Violette
Written and Directed by Martin Provost
In French with English subtitles
Premiered September 6, 2013 at the Toronto Film Festival
Drama (foreign/history)
130 min.
Review by Stephen O. Murray
July 3, 2014.
Jacob Stockinger contends that Violette Leduc (1907–1972) was “arguably a stronger stylist and more candid erotic explorer than Marguerite Duras; a more astute psychological observer than Nathalie Sarraute; and a more dramatic chronicler of the woman’s condition than Simone de Beauvoir.”
Martin Provost’s biopic on Leduc, Violette, is long, strikingly shot (by Yves Cape’s), and contains outstanding performances by Emmanuelle Devos as the emotionally needy author.
Catherine Hiegel plays her mother, Berthe, and an imperious Sandrine Kiberlain [Alias Betty] as a very severe and rigorously self-controlled Simone de Beauvoir, who did much to encourage and support the writer while resolutely resisted her as a sexual partner (both writers were bisexual), a resistance that seems easily understandable given how demanding and whiney Leduc was.
Devos is more physically attractive than Leduc was (Leduc said she had “an ugly mug”), but Beauvoir was not concerned with physical appearances, being in a very long-term relation with the remarkably ugly Jean-Paul Sartre.
In the movie, de Beauvoir tells Leduc, “Screaming and sobbing won’t get you anywhere.” Writing her self-lacerating story, as Beauvoir recommended, did.
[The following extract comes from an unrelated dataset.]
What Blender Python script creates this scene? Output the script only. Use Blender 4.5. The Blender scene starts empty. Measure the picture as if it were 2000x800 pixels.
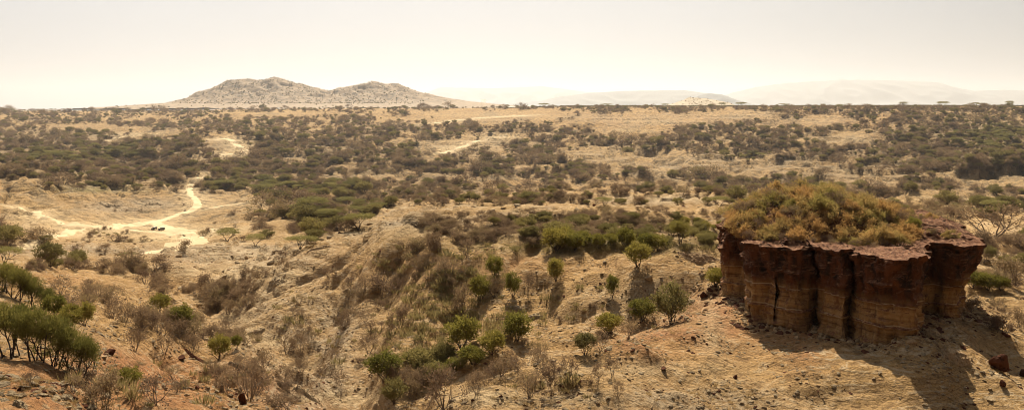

Leduc wrote frankly about her experience having an abortion and of her sexual desires, including those for Beauvoir, who calmly parried them.
La Bâtarde (The Bastard, 1964) won the Prix Goncourt, the most prestigious literary award in France, and became a best-seller. Its success made it possible to publish the lesbian romance Thérèse and Isabelle, Leduc’s boarding-school romance that she had been forced to cut from Ravages in 1955. The 1966 novel was adapted to the screen in 1968.
Neither Sartre, who praised Leduc’s work, nor Albert Camus, who published her first book, appears in the movie, though Jean Genet [Jacques Bonnaffé] does. Genet was Sartre’s pet outrageous writer, as Leduc was Beauvoir’s. At least in the movie Genet gives Leduc advice on financial matters. She had earlier lived with the gay writer Maurice Sachs [Olivier Py] who got her started not only in writing but writing as a substitute for sexual intercourse with a mentor who sexually rejected her.
Violette is a rare movie about a writer that shows the writer writing, as well as showing some of what she wrote. Though I didn’t see the need for chapter markers with the first names of other characters, I did not think the movie dragged.
I felt sorry for Leduc’s loneliness and sexual frustrations (her mother broke up her adolescent romance with Isabelle) and admired Beauvoir’s patience with Leduc’s stalking and her unwavering commitment to get Leduc to write and to get the work published against the squeamishness about female sexuality of publishers.
Martin Provost’s 2008 film Séraphine, about painter Séraphine Louis, won the prestigious César award for best film.